I am trying to write a Makefile whose targets depend on the existence of a disk file. The disk file itself merely needs to be created; it does not depend on any other actions that may update it. If I do not give it any dependencies, the file is re-created every time I run make on one of the targets.
Is there a way to have a target depend on whether it exists?
This is part of the Makefile I have. The $(TMPDEV)

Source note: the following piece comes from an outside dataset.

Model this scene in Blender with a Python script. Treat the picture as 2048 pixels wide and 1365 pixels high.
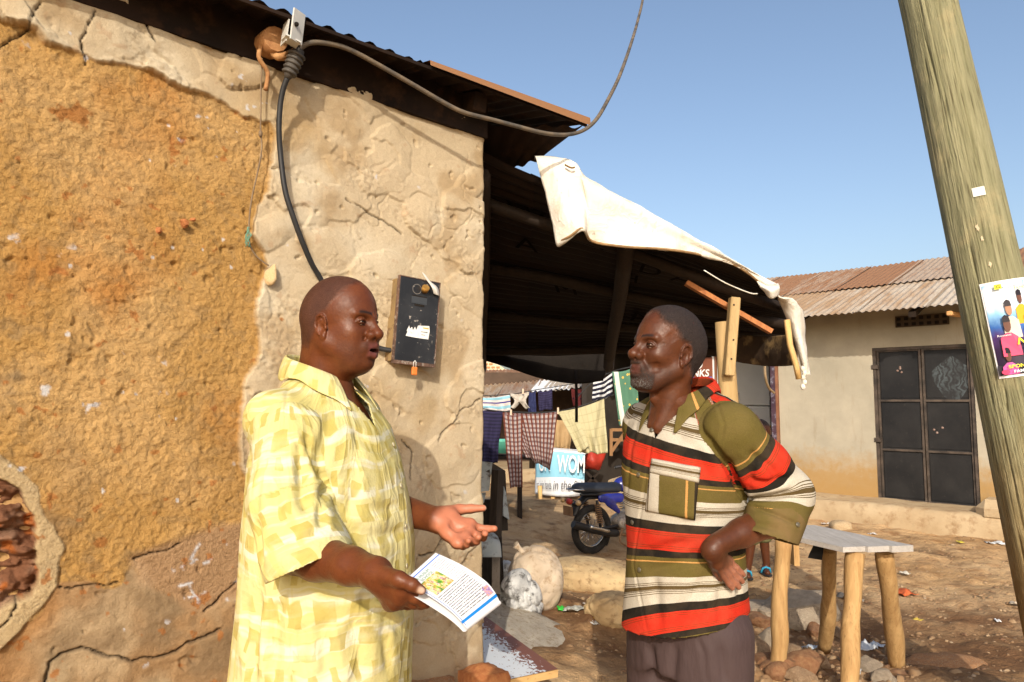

file only needs to be created if it doesn't exist, otherwise it should be considered up-to-date.
TMPDEV="/tmp/disk.img"
$(TMPDEV):
fallocate -l 806354944 $(TMPDEV) || dd if=/dev/zero of=$(TMPDEV) bs=1b count=1574912
sudo parted --script $(TMPDEV) unit s mklabel msdos \
mkpart primary fat16 2048 526335 \
mkpart primary fat32 526336 1050623 \
mkpart primary NTFS 1050624 1574911 \
quit
$(eval TMPDISK := $(shell sudo partx --verbose -a $(TMPDEV) | tail -1 | cut -d':' -f1))
sudo mkfs.fat -F 16 -n FAT16 $(TMPDISK)p1
sudo mkfs.fat -F 32 -n FAT32 $(TMPDISK)p2
sudo mkfs.ntfs -L NTFS $(TMPDISK)p3
sudo partx -d $(TMPDISK)
sudo losetup -d $(TMPDISK)
testresults: $(TMPDEV)
touch testresults
analytics: $(TMPDEV)
touch analytics
Remove the quotes:
TMPDEV="/tmp/disk.img"
Make doesn't use/need quotes. You are saying that the target here:
$(TMPDEV):
is, literally, this file including the quotes:
"/tmp/disk.img":
that file never exists, so the rule is always re-run.